— start —

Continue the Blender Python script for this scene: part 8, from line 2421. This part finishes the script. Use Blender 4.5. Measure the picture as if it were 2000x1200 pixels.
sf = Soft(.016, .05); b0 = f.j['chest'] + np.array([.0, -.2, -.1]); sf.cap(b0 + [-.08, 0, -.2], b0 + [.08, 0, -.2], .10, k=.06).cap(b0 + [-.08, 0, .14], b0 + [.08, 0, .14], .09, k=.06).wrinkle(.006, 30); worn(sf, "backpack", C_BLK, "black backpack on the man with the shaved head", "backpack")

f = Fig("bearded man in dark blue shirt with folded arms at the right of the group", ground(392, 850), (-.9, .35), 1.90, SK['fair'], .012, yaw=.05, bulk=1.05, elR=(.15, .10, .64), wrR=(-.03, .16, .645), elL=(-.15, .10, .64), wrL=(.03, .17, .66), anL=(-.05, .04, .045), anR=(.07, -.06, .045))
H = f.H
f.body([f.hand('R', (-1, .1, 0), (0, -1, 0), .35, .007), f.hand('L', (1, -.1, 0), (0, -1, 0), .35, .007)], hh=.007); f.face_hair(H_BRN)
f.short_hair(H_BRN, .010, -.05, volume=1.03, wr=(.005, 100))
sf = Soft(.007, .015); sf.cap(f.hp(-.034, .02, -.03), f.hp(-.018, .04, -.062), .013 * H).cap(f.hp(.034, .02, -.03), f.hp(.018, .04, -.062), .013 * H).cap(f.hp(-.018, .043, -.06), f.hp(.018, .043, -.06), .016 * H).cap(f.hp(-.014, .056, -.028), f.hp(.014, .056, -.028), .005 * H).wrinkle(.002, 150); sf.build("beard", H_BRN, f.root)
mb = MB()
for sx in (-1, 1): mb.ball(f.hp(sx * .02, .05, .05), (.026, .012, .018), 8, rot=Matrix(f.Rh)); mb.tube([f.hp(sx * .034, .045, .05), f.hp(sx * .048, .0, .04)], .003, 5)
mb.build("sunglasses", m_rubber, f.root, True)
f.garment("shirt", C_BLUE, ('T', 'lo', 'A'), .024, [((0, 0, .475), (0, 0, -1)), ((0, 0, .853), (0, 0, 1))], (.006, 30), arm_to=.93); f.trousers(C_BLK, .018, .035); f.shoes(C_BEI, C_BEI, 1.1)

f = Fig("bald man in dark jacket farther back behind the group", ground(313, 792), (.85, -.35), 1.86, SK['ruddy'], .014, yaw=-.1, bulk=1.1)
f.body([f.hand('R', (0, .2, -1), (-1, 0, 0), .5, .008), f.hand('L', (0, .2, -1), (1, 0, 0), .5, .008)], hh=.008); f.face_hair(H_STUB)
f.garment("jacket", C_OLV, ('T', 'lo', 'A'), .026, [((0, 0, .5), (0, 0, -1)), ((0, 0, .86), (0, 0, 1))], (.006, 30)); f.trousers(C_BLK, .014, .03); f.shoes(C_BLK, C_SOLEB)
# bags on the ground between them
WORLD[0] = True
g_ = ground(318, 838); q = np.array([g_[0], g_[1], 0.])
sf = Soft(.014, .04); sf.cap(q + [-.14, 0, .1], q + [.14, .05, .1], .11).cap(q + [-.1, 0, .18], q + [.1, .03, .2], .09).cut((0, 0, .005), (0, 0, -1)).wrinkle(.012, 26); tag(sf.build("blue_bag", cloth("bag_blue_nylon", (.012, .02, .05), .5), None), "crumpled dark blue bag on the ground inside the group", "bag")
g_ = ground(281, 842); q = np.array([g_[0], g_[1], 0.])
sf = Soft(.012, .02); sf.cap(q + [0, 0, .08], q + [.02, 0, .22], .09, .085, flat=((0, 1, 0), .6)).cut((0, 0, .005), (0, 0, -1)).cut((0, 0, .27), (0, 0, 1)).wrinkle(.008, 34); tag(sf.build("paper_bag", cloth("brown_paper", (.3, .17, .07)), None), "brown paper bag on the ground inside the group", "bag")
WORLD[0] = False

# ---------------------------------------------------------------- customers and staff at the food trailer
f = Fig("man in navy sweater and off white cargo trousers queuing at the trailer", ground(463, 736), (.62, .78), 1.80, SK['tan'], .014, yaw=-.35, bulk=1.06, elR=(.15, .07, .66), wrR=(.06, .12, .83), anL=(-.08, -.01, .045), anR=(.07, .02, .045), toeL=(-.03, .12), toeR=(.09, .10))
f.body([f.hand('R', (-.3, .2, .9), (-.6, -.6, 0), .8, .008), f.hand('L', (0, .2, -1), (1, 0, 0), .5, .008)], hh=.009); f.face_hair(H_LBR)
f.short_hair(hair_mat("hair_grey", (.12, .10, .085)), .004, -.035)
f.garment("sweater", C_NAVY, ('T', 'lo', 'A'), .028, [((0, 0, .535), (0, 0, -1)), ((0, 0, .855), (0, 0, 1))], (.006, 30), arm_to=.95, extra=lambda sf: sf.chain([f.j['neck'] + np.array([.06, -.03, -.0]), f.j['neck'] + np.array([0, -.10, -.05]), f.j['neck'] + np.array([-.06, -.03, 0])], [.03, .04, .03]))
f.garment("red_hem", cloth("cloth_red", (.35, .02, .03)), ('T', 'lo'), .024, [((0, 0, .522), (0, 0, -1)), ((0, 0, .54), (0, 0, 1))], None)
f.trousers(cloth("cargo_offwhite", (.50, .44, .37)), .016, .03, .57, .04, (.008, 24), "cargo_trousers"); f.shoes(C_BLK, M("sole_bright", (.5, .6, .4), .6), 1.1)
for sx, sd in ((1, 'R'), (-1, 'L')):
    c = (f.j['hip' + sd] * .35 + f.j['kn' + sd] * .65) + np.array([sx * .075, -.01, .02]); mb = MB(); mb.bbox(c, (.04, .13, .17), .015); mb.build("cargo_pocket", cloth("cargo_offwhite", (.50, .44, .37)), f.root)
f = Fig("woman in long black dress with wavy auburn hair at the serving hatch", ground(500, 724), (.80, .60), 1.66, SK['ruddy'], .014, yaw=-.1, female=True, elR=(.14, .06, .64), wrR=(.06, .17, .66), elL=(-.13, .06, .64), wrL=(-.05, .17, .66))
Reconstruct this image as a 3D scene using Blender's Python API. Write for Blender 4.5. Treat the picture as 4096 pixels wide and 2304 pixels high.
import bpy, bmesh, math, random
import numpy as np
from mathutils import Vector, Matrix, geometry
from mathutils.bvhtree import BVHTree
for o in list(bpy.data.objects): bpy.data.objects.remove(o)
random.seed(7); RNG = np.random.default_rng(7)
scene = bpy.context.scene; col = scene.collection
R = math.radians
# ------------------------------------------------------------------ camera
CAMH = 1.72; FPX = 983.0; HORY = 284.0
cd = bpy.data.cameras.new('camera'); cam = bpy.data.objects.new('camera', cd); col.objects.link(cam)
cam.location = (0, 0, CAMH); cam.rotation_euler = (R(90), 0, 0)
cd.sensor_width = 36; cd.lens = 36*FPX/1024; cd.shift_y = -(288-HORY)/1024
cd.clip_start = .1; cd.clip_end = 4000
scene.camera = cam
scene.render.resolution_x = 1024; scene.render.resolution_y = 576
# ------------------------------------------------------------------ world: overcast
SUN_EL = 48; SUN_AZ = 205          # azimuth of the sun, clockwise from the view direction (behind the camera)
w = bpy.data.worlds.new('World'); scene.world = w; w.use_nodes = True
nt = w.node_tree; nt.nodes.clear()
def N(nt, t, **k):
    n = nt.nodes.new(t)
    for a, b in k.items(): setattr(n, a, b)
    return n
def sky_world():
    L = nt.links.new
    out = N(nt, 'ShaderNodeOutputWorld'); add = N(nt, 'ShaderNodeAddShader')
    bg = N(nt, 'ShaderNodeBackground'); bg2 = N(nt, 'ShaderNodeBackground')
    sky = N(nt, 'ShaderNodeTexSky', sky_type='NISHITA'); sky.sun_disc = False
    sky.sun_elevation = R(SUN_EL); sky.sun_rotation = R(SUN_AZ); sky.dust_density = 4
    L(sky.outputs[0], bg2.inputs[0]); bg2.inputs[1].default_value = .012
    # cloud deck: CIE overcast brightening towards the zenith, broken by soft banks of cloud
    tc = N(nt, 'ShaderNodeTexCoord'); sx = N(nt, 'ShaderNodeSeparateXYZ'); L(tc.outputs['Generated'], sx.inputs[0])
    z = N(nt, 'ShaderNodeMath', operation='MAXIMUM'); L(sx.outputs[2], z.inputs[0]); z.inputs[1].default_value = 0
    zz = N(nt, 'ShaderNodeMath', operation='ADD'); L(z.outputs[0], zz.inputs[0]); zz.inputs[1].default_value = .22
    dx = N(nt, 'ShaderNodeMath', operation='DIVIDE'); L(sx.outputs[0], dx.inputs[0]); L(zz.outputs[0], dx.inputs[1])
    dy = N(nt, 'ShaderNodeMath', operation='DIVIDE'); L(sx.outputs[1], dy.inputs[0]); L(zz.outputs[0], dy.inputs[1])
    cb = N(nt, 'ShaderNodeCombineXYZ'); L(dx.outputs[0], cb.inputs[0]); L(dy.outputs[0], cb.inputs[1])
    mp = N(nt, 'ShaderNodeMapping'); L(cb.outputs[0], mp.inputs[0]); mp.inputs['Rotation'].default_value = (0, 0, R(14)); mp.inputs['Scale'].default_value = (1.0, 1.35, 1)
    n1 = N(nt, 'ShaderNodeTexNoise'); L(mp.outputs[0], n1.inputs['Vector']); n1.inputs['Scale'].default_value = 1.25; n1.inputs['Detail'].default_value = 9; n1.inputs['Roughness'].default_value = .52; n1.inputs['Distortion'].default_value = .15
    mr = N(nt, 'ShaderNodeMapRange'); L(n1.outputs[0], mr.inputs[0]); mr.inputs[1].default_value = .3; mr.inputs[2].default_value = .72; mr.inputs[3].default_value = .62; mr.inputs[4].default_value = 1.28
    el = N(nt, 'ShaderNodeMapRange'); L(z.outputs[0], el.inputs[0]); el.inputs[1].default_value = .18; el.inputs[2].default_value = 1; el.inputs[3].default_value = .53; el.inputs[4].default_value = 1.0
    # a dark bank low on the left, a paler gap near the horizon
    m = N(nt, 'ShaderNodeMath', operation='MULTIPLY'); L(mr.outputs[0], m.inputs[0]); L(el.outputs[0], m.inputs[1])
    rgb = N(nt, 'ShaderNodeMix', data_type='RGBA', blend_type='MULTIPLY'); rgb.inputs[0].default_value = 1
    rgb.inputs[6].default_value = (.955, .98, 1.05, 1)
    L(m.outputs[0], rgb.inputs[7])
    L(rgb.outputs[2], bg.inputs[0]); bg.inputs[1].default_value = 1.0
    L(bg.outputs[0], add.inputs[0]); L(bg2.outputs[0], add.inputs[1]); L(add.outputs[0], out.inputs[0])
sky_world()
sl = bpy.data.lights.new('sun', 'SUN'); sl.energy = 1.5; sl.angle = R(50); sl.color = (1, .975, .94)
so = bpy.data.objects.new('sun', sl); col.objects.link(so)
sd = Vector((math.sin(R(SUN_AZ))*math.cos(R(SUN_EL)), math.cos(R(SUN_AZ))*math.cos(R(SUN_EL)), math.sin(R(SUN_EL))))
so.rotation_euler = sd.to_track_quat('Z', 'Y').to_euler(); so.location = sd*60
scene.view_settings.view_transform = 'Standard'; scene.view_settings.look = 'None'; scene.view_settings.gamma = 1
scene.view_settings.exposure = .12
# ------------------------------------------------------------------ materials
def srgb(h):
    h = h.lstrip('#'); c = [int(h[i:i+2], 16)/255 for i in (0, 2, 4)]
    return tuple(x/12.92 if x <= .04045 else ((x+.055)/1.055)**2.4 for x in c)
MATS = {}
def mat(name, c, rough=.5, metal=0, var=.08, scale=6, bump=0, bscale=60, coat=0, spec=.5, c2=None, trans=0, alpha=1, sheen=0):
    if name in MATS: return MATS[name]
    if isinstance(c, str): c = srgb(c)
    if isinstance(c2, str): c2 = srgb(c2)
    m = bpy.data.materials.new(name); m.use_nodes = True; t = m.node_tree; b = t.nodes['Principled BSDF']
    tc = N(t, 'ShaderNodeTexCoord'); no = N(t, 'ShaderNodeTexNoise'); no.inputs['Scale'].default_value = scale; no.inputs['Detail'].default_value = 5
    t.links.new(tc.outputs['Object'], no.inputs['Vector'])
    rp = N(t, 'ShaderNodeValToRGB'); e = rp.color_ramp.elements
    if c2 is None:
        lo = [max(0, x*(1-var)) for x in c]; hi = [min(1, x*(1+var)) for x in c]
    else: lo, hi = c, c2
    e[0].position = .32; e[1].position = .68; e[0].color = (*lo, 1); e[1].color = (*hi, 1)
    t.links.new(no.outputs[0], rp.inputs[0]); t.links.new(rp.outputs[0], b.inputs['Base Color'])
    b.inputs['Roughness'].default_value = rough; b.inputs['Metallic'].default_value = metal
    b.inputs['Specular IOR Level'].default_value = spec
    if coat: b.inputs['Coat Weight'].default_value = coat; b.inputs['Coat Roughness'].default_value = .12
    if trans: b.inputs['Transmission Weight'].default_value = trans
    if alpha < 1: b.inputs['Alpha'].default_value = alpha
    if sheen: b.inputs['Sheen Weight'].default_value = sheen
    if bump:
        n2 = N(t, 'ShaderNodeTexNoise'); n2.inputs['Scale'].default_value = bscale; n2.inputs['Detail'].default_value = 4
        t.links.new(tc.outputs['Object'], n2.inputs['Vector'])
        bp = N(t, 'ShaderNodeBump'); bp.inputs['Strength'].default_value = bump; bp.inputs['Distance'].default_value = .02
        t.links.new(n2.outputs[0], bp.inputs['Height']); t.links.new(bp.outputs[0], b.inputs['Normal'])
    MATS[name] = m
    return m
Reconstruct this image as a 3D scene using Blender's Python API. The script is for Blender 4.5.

— end —

DIRECTIONS FOR THIS TASK
Lines from the beginning of the data above through the line containing "sf = Soft(.016, .05);" are to be returned exactly, and no others.

RESPONSE
Continue the Blender Python script for this scene: part 8, from line 2421. This part finishes the script. Use Blender 4.5. Measure the picture as if it were 2000x1200 pixels.
sf = Soft(.016, .05); b0 = f.j['chest'] + np.array([.0, -.2, -.1]); sf.cap(b0 + [-.08, 0, -.2], b0 + [.08, 0, -.2], .10, k=.06).cap(b0 + [-.08, 0, .14], b0 + [.08, 0, .14], .09, k=.06).wrinkle(.006, 30); worn(sf, "backpack", C_BLK, "black backpack on the man with the shaved head", "backpack")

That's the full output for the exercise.